В эскизе обращала на себя внимание световая партитура - обилие всевозможных светильников и ламп. Темнота, а затем резкий режущий глаза свет и наоборот. Это как скачок в другую реальность, пространство космоса и собственного города Вадика, где он - мэр. Свет олицетворял внутренний мир героев, ведь не случайно они сидели каждый у своего светильника, и если хотели закрыться от всех, то нажимали на кнопку выключателя. Это и перемещение в пространство сна, где есть только Вадик, Света и свет. Это и подсвеченные экраном лица в темноте. Мотив света перекликался с текстом пьесы, ведь не случайно единственного живого человека в Икее звали Света «с того света», а синица, которая и запускала механизм чуда, превращалась в светящийся шар.

Обсуждение, увы, прошло без участия детского жюри. Высказывались только педагоги, режиссеры или зрители. Им пьеса тоже показалась актуальной для своего возрастного ценза. Интересно, как бы отреагировали на текст участники детских коллективов? Именно работа Полины Коротыч стала победителем в номинации «Лучшая пьеса».

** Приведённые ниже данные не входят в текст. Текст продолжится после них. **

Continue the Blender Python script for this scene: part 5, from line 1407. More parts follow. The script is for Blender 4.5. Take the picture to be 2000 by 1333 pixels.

Медитативная пьеса «Акула-укулеле» про мальчика, который борется со своим «внутренним зверем», написана метафоричным, плавным языком. Эту медитативность передал Андрей Слепухин и в своей работе. Гавайские мотивы в виде цветка в волосах актрисы и песочной анимации настраивали на определенное восприятие пьесы. Музыкальность в эскиз привнесла игра актеров на укулеле и барабане, ритмичные звуки и песнопения задавали нужный темпоритм и глубже погружали в «гавайскую» атмосферу. Текст Марты Райцес довольно непростой для понимания, начиная от иностранных имен, которые, как признались многие ребята, было тяжело запомнить, и заканчивая философским сюжетом, наталкивающим на размышления о взрослении и самоидентификации в этом мире. Нельзя не отметить вдумчивую и скрупулезную работу с текстом режиссера и актеров. Они смогли избежать погружения в пафос, хотя сделать это было довольно легко, учитывая язык материала. В эскизе осталась лишь воздушность и сказочность. Как и предыдущие две пьесы, «Акула-укулеле» может быть использована для постановки как детского спектакля, так и взрослого. Об этом сказали и зрители, и жюри, ссылаясь на смыслы, заложенные в тексте.

Так зачем же нам сегодня нужен детский театральный фестиваль и нужен ли вообще? Для того, чтобы повысить профессиональный уровень детских театральных режиссеров и педагогов? Или познакомить подрастающее поколение с новой детской драматургией? За прошедшее время мы не раз задумались над тем, что для этих детей значит театр, почему они играют, насколько доходчиво режиссер способен объяснить ребенку зерно или рисунок роли. Неужели изобрели новые формы существования детей на сцене, отличные от взрослых? По опыту нашего просмотра - нет. Все же для участников была важна погруженность в среду, в которую они попали на недолгих четыре дня. Они знакомились, обменивались опытом, открывали новые возможности, а главное, пробовали себя на театральных подмостках и становились ближе к выбору: хотят ли они продолжать заниматься театром или нет. У нас же сложились разрозненные впечатления о фестивале и мы, скорее, попытались исследовать механизмы работы данных любительских сообществ.